Cybersecurity and AI ethics must be integrated into binding international agreements similar to those regulating nuclear weapons or climate change within a globally recognized protocol.
From Past Evolution to Future Implications
When we look back at the historical trajectory of artificial intelligence, we see how profoundly the seed planted by Alan Turing in the 1950s, when he asked, “Can machines think?”, has grown.
From the rule-based expert systems of the Cold War era to the deep learning revolution of the 2010s, the field has experienced a long and turbulent evolution.
Algorithms initially designed for narrow tasks such as playing chess, solving specific mathematical problems, or searching databases have evolved into Generative AI systems capable of writing award-winning poetry, producing complex legal analyses, generating code, and independently selecting targets on the battlefield.
In addition, the rapidly expanding ecosystem of plugins and extensions allows these systems to adapt to an ever-wider range of contexts.

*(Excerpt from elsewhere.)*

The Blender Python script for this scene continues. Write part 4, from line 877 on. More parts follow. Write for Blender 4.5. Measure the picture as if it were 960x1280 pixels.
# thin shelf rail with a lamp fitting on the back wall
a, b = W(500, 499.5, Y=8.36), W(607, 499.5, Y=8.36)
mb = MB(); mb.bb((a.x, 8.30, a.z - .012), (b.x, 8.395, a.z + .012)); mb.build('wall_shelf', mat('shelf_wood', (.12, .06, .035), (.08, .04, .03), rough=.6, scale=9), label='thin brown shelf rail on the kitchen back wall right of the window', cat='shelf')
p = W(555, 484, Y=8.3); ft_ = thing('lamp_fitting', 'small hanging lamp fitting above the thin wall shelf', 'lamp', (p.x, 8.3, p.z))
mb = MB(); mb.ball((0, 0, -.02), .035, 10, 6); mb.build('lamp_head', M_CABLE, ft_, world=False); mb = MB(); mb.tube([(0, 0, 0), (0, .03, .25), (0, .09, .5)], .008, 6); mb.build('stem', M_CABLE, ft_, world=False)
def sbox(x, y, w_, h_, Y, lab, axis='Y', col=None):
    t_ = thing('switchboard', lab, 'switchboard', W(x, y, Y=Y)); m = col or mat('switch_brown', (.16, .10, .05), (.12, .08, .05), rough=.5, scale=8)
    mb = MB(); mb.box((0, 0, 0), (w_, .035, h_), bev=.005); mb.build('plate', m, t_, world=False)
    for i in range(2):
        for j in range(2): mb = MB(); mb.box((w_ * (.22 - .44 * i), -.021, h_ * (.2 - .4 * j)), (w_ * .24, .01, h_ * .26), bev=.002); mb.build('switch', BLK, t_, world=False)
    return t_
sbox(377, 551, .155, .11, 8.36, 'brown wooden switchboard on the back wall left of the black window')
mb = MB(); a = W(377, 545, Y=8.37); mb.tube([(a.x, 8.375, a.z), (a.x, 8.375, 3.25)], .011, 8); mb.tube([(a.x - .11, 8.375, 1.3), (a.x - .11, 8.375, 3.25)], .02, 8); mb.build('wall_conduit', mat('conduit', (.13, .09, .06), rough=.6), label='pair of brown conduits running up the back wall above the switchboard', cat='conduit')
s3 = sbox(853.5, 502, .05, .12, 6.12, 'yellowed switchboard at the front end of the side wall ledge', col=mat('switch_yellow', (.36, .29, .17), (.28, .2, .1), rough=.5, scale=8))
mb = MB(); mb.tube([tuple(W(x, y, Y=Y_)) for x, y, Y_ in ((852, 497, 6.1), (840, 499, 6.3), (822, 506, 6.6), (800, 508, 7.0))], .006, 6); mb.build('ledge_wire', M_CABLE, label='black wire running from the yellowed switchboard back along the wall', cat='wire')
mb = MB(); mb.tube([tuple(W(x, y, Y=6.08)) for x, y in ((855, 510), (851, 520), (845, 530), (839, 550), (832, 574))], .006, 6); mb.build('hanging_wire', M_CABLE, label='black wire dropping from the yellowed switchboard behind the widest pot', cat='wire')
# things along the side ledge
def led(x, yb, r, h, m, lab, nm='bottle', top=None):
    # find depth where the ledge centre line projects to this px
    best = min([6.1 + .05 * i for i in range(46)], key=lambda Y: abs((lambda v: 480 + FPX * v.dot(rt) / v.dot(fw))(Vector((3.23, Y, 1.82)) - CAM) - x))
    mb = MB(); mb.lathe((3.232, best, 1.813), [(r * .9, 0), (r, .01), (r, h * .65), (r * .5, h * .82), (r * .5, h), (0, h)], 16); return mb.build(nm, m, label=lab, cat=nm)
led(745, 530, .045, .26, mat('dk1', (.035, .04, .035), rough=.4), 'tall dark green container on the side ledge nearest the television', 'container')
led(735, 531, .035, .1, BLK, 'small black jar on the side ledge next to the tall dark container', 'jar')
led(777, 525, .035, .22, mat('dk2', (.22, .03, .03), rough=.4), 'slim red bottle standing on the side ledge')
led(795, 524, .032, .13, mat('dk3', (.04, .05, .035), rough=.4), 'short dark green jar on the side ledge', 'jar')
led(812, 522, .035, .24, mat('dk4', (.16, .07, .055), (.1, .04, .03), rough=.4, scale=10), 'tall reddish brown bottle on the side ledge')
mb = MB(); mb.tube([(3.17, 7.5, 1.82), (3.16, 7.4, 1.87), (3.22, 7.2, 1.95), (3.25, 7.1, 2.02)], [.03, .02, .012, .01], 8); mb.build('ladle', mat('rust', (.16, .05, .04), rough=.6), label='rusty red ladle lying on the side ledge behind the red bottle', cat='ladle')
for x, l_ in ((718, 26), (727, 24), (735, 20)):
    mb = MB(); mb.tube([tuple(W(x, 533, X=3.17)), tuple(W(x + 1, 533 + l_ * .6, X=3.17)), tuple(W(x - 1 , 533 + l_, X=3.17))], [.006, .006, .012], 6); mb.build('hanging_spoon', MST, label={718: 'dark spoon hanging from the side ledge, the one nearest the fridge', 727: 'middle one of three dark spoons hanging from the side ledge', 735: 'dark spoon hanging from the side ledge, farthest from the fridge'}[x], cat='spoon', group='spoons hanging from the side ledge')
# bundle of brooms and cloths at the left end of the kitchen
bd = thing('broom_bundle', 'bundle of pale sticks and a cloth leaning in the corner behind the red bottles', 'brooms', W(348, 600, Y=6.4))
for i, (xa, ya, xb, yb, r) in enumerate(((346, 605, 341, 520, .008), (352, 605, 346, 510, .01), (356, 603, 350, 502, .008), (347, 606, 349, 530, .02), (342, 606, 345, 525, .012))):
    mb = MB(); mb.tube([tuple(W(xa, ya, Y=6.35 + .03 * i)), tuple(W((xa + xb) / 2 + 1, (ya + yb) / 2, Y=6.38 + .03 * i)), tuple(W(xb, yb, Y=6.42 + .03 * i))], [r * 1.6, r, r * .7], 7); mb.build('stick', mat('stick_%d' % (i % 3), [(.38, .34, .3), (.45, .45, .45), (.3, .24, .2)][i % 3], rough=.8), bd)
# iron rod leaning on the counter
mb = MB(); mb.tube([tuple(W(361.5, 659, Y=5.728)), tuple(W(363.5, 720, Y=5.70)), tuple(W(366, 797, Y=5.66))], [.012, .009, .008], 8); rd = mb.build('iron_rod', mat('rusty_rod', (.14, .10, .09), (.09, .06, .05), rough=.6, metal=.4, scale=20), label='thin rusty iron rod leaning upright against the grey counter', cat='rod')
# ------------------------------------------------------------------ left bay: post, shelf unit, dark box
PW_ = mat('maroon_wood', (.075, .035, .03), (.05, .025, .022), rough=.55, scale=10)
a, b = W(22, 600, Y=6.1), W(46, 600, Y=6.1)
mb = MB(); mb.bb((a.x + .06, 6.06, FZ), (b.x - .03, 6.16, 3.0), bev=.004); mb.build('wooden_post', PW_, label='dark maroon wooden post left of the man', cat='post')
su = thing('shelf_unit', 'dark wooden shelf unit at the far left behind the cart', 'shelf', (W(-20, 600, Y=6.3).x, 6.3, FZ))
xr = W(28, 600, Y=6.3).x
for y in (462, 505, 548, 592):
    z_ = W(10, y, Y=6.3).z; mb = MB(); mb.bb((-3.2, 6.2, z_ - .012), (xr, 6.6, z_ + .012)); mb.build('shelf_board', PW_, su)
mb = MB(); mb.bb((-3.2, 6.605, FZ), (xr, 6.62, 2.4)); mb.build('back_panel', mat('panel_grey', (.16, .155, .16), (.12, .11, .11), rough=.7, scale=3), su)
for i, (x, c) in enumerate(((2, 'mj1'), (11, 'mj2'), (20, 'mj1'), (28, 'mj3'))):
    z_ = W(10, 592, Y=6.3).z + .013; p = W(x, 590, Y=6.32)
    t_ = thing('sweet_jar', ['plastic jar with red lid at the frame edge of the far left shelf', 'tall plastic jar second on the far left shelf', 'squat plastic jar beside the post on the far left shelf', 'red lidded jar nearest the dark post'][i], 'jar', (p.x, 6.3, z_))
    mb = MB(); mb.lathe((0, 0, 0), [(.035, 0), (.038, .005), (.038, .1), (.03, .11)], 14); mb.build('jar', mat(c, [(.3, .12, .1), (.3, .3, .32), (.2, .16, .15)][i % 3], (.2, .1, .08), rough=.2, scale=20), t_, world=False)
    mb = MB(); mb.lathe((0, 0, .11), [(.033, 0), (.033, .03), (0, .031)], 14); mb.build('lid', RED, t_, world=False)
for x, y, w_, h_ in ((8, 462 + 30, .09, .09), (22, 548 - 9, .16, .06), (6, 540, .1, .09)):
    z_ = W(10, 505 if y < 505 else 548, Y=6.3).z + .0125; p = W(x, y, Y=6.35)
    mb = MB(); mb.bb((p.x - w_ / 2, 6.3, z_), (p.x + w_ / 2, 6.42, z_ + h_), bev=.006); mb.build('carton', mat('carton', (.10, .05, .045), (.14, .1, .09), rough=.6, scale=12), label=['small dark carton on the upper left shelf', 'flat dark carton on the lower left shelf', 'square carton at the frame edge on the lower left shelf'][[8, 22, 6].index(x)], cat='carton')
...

When we examine this historical journey, humanity finds itself confronting an unprecedented possibility: for the first time in history, we risk shifting from the role of subject (the decision-maker) to that of object (the entity about which decisions are made) in relation to a technology we created.
Artificial intelligence has moved far beyond being a simple tool or a reflection of human intelligence; it is rapidly evolving into an independent actor that directly shapes the global economic and political system.
In this new era, where the monopoly over defining reality is gradually shifting from humans to algorithms, the path to survival and progress is neither to unplug machines nor to reject the technology altogether.
The real challenge is to reclaim control and reconstruct artificial intelligence upon an ethical foundation centered on human dignity, transparent, accountable, and subject to oversight, so that it does not threaten our own existence.
Otherwise, beyond the invisible threshold we have crossed, a future may await us in which we become prisoners of the very code we wrote: a future described as “perfect,” yet ultimately a dramatic reflection of our past.